The two best conversations I can recall were when we changed a customer's email address about a half dozen times over a year because "hackers were getting in and sending them emails" (internal customer note: stop signing up for porn sites), and a customer's computer could barely browse the web because they were running about 5 software firewalls because they were "under surveillance by the NSA" (internal customer note: schizophrenia).
The expected value of processing requests like this any way other than patting the reporter on their head and assuring them the company will research it, then sending them along their way with a new device while chucking the old one in the "reflash" pile isn't just zero, it's sharply negative.
The author's mistake was not posting somewhere like NANOG or Full-Disclosure with a detailed write-up. The right circles would've seen it, the detailed write-up would've revealed that the author wasn't an idiot or paranoid, and the popped device might've been researched.

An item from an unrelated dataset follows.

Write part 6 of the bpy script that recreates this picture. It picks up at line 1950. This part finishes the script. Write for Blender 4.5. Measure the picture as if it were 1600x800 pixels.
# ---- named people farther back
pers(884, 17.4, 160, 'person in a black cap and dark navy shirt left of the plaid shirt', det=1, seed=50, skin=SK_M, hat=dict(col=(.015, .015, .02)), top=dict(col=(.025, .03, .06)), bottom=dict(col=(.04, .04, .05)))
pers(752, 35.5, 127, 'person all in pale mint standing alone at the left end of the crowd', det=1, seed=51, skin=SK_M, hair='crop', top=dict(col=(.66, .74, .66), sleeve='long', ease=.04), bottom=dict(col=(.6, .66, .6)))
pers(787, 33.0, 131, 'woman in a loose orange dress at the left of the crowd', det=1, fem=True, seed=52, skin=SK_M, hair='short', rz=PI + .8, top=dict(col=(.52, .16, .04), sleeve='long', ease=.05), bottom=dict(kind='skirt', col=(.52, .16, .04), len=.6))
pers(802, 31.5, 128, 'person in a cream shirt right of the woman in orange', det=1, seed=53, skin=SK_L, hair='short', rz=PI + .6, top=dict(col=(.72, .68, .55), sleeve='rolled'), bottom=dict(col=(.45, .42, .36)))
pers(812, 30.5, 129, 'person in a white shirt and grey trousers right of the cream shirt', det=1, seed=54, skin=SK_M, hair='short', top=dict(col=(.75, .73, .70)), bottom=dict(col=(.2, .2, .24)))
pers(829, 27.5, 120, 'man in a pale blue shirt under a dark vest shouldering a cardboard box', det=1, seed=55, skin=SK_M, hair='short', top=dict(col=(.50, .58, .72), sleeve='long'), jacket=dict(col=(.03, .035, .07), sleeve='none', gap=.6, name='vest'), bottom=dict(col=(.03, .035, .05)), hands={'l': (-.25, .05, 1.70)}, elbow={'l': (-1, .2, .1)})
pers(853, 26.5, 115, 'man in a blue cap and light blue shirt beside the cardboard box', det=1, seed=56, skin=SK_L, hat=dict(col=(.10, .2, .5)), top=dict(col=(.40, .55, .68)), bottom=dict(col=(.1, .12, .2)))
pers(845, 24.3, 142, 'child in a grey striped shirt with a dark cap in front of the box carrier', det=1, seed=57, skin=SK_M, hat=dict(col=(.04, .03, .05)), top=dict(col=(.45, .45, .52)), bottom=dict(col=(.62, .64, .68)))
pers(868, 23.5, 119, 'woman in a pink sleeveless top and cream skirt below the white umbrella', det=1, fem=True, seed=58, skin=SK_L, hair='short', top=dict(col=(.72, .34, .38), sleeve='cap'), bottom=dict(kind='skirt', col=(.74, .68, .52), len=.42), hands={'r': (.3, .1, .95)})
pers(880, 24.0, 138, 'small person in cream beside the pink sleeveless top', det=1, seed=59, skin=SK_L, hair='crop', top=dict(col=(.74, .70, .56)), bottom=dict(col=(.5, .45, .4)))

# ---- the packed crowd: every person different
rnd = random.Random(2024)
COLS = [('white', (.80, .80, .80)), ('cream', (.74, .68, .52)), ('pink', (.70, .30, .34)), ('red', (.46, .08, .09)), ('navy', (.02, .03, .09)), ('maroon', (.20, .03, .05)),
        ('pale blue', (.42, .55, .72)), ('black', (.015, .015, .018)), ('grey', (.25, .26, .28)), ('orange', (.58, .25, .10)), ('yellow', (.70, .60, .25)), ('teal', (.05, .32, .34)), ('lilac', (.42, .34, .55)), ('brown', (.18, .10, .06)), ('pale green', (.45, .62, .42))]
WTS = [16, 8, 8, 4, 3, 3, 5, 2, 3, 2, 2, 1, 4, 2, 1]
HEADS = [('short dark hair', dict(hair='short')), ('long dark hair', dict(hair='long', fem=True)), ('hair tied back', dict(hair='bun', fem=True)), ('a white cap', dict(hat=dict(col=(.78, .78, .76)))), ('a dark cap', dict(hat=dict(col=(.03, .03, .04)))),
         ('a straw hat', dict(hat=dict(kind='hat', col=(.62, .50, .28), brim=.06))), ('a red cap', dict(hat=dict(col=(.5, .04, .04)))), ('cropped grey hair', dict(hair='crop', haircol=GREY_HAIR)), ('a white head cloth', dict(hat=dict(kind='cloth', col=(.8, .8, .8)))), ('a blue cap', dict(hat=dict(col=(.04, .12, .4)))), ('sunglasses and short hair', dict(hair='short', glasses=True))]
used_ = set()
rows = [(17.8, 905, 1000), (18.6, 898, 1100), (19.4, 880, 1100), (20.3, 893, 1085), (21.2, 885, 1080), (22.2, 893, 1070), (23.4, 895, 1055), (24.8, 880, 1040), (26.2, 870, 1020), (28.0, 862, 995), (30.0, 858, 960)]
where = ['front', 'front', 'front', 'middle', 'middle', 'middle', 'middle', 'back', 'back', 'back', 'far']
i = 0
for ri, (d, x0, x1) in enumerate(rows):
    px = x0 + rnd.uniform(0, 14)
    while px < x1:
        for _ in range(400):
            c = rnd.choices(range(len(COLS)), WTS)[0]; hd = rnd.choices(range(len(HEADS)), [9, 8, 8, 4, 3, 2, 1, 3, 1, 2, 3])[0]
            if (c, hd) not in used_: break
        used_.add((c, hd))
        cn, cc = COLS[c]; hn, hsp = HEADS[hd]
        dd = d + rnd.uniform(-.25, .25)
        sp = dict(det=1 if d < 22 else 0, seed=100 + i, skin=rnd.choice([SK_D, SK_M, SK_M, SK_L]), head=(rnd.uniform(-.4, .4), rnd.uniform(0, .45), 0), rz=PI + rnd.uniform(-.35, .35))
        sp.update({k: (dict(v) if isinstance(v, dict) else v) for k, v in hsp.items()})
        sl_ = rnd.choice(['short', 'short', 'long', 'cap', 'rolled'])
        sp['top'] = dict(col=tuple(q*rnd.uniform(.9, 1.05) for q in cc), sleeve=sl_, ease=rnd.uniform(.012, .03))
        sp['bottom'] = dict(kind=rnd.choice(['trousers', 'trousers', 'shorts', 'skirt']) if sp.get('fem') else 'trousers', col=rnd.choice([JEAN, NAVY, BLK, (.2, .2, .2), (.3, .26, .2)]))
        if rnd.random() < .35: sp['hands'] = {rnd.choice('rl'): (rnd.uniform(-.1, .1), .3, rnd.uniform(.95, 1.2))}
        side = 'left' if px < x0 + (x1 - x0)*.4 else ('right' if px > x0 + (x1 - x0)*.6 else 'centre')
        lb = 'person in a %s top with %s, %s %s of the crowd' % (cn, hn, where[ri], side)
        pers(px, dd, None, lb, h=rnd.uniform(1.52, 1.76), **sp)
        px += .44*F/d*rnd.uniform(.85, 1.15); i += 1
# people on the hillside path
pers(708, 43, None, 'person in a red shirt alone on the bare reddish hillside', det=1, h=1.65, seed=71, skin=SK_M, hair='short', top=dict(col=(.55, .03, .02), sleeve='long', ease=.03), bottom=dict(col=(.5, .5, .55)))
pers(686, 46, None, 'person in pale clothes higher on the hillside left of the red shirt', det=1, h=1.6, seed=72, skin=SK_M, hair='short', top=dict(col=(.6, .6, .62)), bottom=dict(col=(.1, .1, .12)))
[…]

This is an organizational equivalent of a code smell. Something is off when support people aren't writing up the anomalies and escalating them.
Some of the most serious security issues I've ever had to deal with started with either a sales rep getting a call or a very humble ticket with a level one escalating it up. Problem is for every serious security issue that gets written up, forty-two or so end up getting ignored because the support agent is evaluated on tickets per hour or some other metric that incentivizes ignoring anything that can't be closed by sending a knowledge base article.
Where's the lie? We all are.
Source: was a volunteer front-desk person at a museum. Spent a lot of my life dealing with people. They were sure of incorrect things all the time and could not be relied on to know.
In retrospect, Sam should definitely have hit the responsible disclosure page (if such a thing even existed in 2021) but I don't fault anyone for the choices they made here.